___ Data extract ___

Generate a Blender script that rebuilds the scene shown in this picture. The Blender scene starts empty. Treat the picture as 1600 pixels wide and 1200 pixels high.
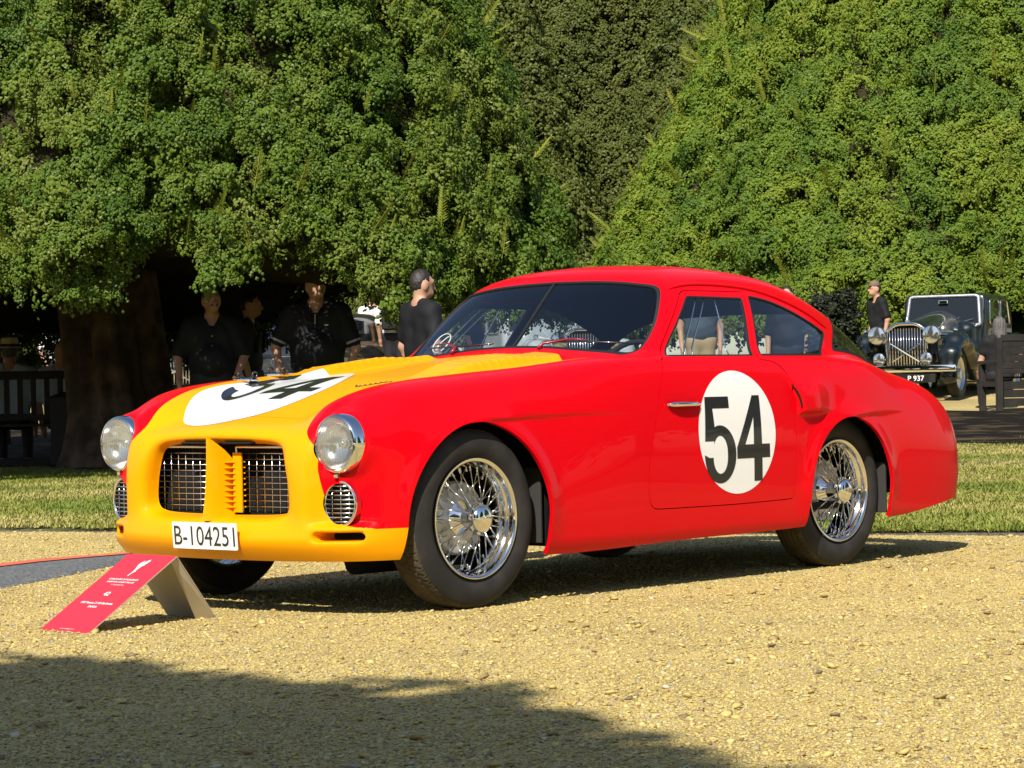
import bpy, bmesh, math, random
import numpy as np
from mathutils import Vector, Matrix
R = math.radians
rng = np.random.default_rng(7)
random.seed(7)
sc = bpy.context.scene
COL = sc.collection

# ------------------------------------------------------------------ camera
FOC = 4047.3
CAM = np.array([-6.8675, -7.0210, 0.8032])
PHI, PITCH, ROLL = 0.7270, -0.0003, -0.0191
Fw = np.array([math.cos(PITCH)*math.cos(PHI), math.cos(PITCH)*math.sin(PHI), -math.sin(PITCH)])
R0 = np.array([math.sin(PHI), -math.cos(PHI), 0.0]); U0 = np.cross(R0, Fw)
Rv = math.cos(ROLL)*R0 + math.sin(ROLL)*U0
Uv = -math.sin(ROLL)*R0 + math.cos(ROLL)*U0
cd = bpy.data.cameras.new('camera'); co = bpy.data.objects.new('camera', cd); COL.objects.link(co)
m = Matrix.Identity(4)
for i in range(3):
    m[i][0], m[i][1], m[i][2], m[i][3] = Rv[i], Uv[i], -Fw[i], CAM[i]
co.matrix_world = m
cd.sensor_width = 36; cd.lens = 36*FOC/1600; cd.clip_end = 3000; cd.clip_start = .05
sc.camera = co

def at(px, depth, z=None, py=None):
    """place: lateral position of photo column px at a given depth from the camera, standing at height z"""
    lat = (px-800)/FOC*depth
    P = CAM + Fw*depth + R0*lat
    if py is not None:
        d = Fw + Rv*(px-800)/FOC - Uv*(py-600)/FOC
        P = CAM + d*(depth/ (d@Fw)); return P
    P[2] = 0 if z is None else z
    return P

# ------------------------------------------------------------------ light
SUN_EL = R(43.5)
SUN_AZ = R(27)      # heading (from +X towards +Y) in which the sunlight travels over the ground
sun_travel = Vector((math.cos(SUN_EL)*math.cos(SUN_AZ), math.cos(SUN_EL)*math.sin(SUN_AZ), -math.sin(SUN_EL)))
w = bpy.data.worlds.new("World"); sc.world = w; w.use_nodes = True
nt = w.node_tree; nt.nodes.clear()
sk = nt.nodes.new('ShaderNodeTexSky'); sk.sky_type = 'NISHITA'; sk.sun_disc = False
sk.sun_elevation = SUN_EL
_s = -sun_travel
sk.sun_rotation = math.atan2(_s.x, _s.y)
sk.air_density = 1.0; sk.dust_density = 0.6; sk.ozone_density = 1.2
bg = nt.nodes.new('ShaderNodeBackground'); bg.inputs[1].default_value = 0.10
wo = nt.nodes.new('ShaderNodeOutputWorld')
nt.links.new(sk.outputs[0], bg.inputs[0]); nt.links.new(bg.outputs[0], wo.inputs[0])
sl = bpy.data.lights.new('sun', 'SUN'); sl.energy = 4.7; sl.angle = R(.53); sl.color = (1, .94, .84)
so = bpy.data.objects.new('sun', sl); COL.objects.link(so)
so.rotation_euler = sun_travel.to_track_quat('-Z', 'Y').to_euler()
so.location = (-20, -8, 25)
vs = sc.view_settings; vs.view_transform = 'Standard'; vs.look = 'None'; vs.exposure = 0.60; vs.gamma = 1; vs.use_curve_mapping = False
sc.cycles.max_bounces = 8; sc.cycles.transparent_max_bounces = 24; sc.cycles.caustics_reflective = False; sc.cycles.caustics_refractive = False
sc.cycles.use_denoising = True
sc.cycles.sample_clamp_indirect = 6

# ------------------------------------------------------------------ helpers
def tag(o, label=None, cat=None, group=None, kind=None):
    if label: o['label'] = label
    if cat: o['category'] = cat
    if group: o['group'] = group
    if kind: o['kind'] = kind
    return o
def empty(name, loc=(0,0,0), rz=0.0, **k):
    o = bpy.data.objects.new(name, None); COL.objects.link(o)
    o.location = loc; o.rotation_euler = (0, 0, rz); o.empty_display_size = .2
    return tag(o, **k)
def link(name, me, parent=None, **k):
    o = bpy.data.objects.new(name, me); COL.objects.link(o)
    if parent is not None: o.parent = parent
    return tag(o, **k)
def mesh_np(name, V, faces, mats, midx=None, smooth=True, normals=None):
    """mesh from vertex array and a list of polygons (any sizes)"""
    me = bpy.data.meshes.new(name)
    V = np.asarray(V, np.float32)
    if isinstance(faces, np.ndarray):
        n, k = faces.shape
        lt = np.full(n, k, np.int32); li = faces.astype(np.int32).ravel()
    else:
        lt = np.fromiter((len(f) for f in faces), np.int32, len(faces))
        li = np.fromiter((i for f in faces for i in f), np.int32, int(lt.sum()))
    me.vertices.add(len(V)); me.vertices.foreach_set('co', V.ravel())
    me.loops.add(len(li)); me.loops.foreach_set('vertex_index', li)
    me.polygons.add(len(lt))
    ls = np.zeros(len(lt), np.int32); ls[1:] = np.cumsum(lt)[:-1]
    me.polygons.foreach_set('loop_start', ls)
    for mm in (mats if isinstance(mats, (list, tuple)) else [mats]): me.materials.append(mm)
    if midx is not None: me.polygons.foreach_set('material_index', np.asarray(midx, np.int32))
    me.polygons.foreach_set('use_smooth', np.full(len(lt), bool(smooth)))
    me.update(calc_edges=True); me.validate()
    if normals is not None:
        me.normals_split_custom_set_from_vertices([tuple(map(float, n)) for n in normals])
    return me
class MB:
    """collects simple solids and links them as ONE mesh object"""
    def __init__(self): self.V = []; self.F = []; self.n = 0; self.mi = []; self.cur = 0
    def add(self, V, F):
        self.V.append(np.asarray(V, float)); b = self.n
        self.F += [tuple(b+i for i in f) for f in F]; self.mi += [self.cur]*len(F); self.n += len(V); return self
    def box(self, c, d, rot=None, bev=0.0):
        x, y, z = np.array(d)/2.0
        if bev <= 0:
            P = np.array([(a*x, b*y, e*z) for a in (-1,1) for b in (-1,1) for e in (-1,1)])
            F = [(0,1,3,2),(4,6,7,5),(0,4,5,1),(2,3,7,6),(0,2,6,4),(1,5,7,3)]
        else:
            bm = bmesh.new(); bmesh.ops.create_cube(bm, size=1)
            for v in bm.verts: v.co = Vector((v.co.x*2*x, v.co.y*2*y, v.co.z*2*z))
            bmesh.ops.bevel(bm, geom=bm.edges[:], offset=min(bev, x*.95, y*.95, z*.95), segments=2, profile=.6, affect='EDGES')
            bm.verts.index_update()
            P = np.array([v.co[:] for v in bm.verts]); F = [tuple(v.index for v in f.verts) for f in bm.faces]; bm.free()
        if rot is not None: P = P @ np.array(rot).T
        return self.add(P + np.array(c), F)
    def tube(self, pts, r, n=8, cap=True, up=(0,0,1)):
        pts = np.asarray(pts, float); m_ = len(pts)
        r = np.broadcast_to(np.asarray(r, float), (m_,)) if np.ndim(r) < 2 else r
        T = np.gradient(pts, axis=0); T /= np.linalg.norm(T, axis=1)[:, None]+1e-12
        V = []
        a = np.arange(n)/n*2*math.pi
        ref = np.array(up, float)
        if abs(T[0]@ref) > .95: ref = np.array((1., 0, 0)) if abs(T[0][0]) < .9 else np.array((0., 1, 0))
        for i in range(m_):
            e1 = np.cross(T[i], ref); e1 /= np.linalg.norm(e1)+1e-12; e2 = np.cross(e1, T[i])
            ref = e2
            V.append(pts[i] + r[i]*(np.cos(a)[:, None]*e1 + np.sin(a)[:, None]*e2))
        V = np.concatenate(V)
        F = [(i*n+j, i*n+(j+1) % n, (i+1)*n+(j+1) % n, (i+1)*n+j) for i in range(m_-1) for j in range(n)]
        if cap: F += [tuple(range(n))[::-1], tuple((m_-1)*n+j for j in range(n))]
        return self.add(V, F)
    def lathe(self, prof, n=32, axis='z', c=(0,0,0), closed=False):
        """prof: (radius, along) pairs"""
        prof = np.asarray(prof, float); k = len(prof); a = np.arange(n)/n*2*math.pi
        rr, hh = prof[:, 0], prof[:, 1]
        X = rr[:, None]*np.cos(a); Y = rr[:, None]*np.sin(a); Z = np.repeat(hh[:, None], n, 1)
        P = {'z': np.stack([X, Y, Z], -1), 'y': np.stack([Y, Z, X], -1), 'x': np.stack([Z, X, Y], -1)}[axis].reshape(-1, 3)
        F = []
        kk = k if closed else k-1
        for i in range(kk):
            i2 = (i+1) % k
            for j in range(n):
                F.append((i*n+j, i*n+(j+1) % n, i2*n+(j+1) % n, i2*n+j))
        return self.add(P+np.array(c), F)
    def prism(self, poly, h0, h1, fn):
        """poly 2-D outline extruded between h0 and h1; fn(a,b,h)->xyz"""
        n = len(poly)
        V = [fn(a, b, h0) for a, b in poly] + [fn(a, b, h1) for a, b in poly]
        F = [tuple(range(n))[::-1], tuple(range(n, 2*n))] + [(i, (i+1) % n, n+(i+1) % n, n+i) for i in range(n)]
        return self.add(V, F)
    def mesh(self, name, mat, smooth=False):
        me = mesh_np(name, np.concatenate(self.V), self.F, mat, self.mi, smooth)
        return me
    def build(self, name, mat, parent=None, smooth=False, angle=None, **k):
        me = self.mesh(name, mat, smooth or angle is not None)
        if angle is not None: me.set_sharp_from_angle(angle=R(angle))
        return link(name, me, parent, **k)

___

» Aim of the task
Find all lines holding the string "scene" and copy them.

» Solved exercise
Generate a Blender script that rebuilds the scene shown in this picture. The Blender scene starts empty. Treat the picture as 1600 pixels wide and 1200 pixels high.
sc = bpy.context.scene